Car, la grande affaire de Jean-Paul Azaïs est l’animation des surfaces. Tel un compositeur de musique, il y joue des notes et des  accords  qu’il a conçus pour faire chanter la matière. Le regard doit sentir la douceur de la surface. Les pièces sont poncées au papier de verre ou polies avec des galets et des spatules. Elles sont recouvertes d’au moins, deux couches d’engobe et de vernis. C’est la composition de ceux-ci et leur réaction à la chaleur, qui donnent la couleur. Ainsi le bleu, rare dans les terres enfumées, est obtenu par superposition du vernis épuré riche en fer qui fixe le carbone et d’un enduit minéral plus grossier qui ne vernit pas et relâche la fumée *. Le dessin est obtenu  grâce à une savante combinaison des couches, de leur épaisseur, de l’utilisation de caches et enfin, de la conduite de la cuisson.  Il cuit au bois à 1030°C et pilote l’enfumage pendant toute la duré de la cuisson par des phases de réduction ou d’oxydation. Il en résulte une mosaïque de mouchetures, de taches et de nuages. Il souhaite « oublier  la terre,  se détacher de la matérialité, fixer la lumière, glisser sur les reflets ». Le dessin de la surfacecomplète la forme comme dans les Nids où il évoque l’enchevêtrement des brindilles, ou ajoute de nouvelles références empruntées au paysage, aux flaques, aux mousses, aux lichens ou aux ciels.

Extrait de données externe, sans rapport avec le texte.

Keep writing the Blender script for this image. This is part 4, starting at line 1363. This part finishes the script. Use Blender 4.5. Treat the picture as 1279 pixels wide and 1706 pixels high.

Jean-Paul Azaïs a créé une œuvre personnelle qui n’a pas d’équivalent. Si on veut la nommer du point de vue technique, on peut l’associer aux  terres enfumées,  dont la carbonisation se produit au cours de la cuisson au bois. Mais sa singularité est la maîtrise des vernis naturels d’argile, qui constituent les instruments de ses compositions. Et surtout, son aspiration et son regard le conduisent à élaborer son propre vocabulaire formel. Ce faisant, en transcendant la nature,  la culture catalane et méditerranéenne dont il est imprégné, il fait pénétrer les objets de terre dans le monde de l’art.  

Bernard Bachelier

*La superposition provoque l’effet Tyndall, physicien irlandais (1820-1893) qui a travaillé sur la dispersion des rayons lumineux. Le bleu obtenu par Azaïs n’est pas du à un oxyde mais à la dispersion de la lumière par les deux couches superposées.

 

Jean-Paul Azaïs a publié en 2013, « Un chemin de terre et de fumée », édition Jean-Paul Azaïs. L’ouvrage de 400 pages, richement illustré, est à la fois une autobiographie où l’auteur raconte ses sentiments, ses rencontres, ses recherches et ses observations et un manuel technique qui donne le détail des procédés. Le caractère humain et personnel et la sincérité du texte en font un récit passionnant.

Les Nids seront prochainement visibles à la galerie accroTerre à Paris et les Bols à la galerie Compléments d’objet à Martot dans l’Eure.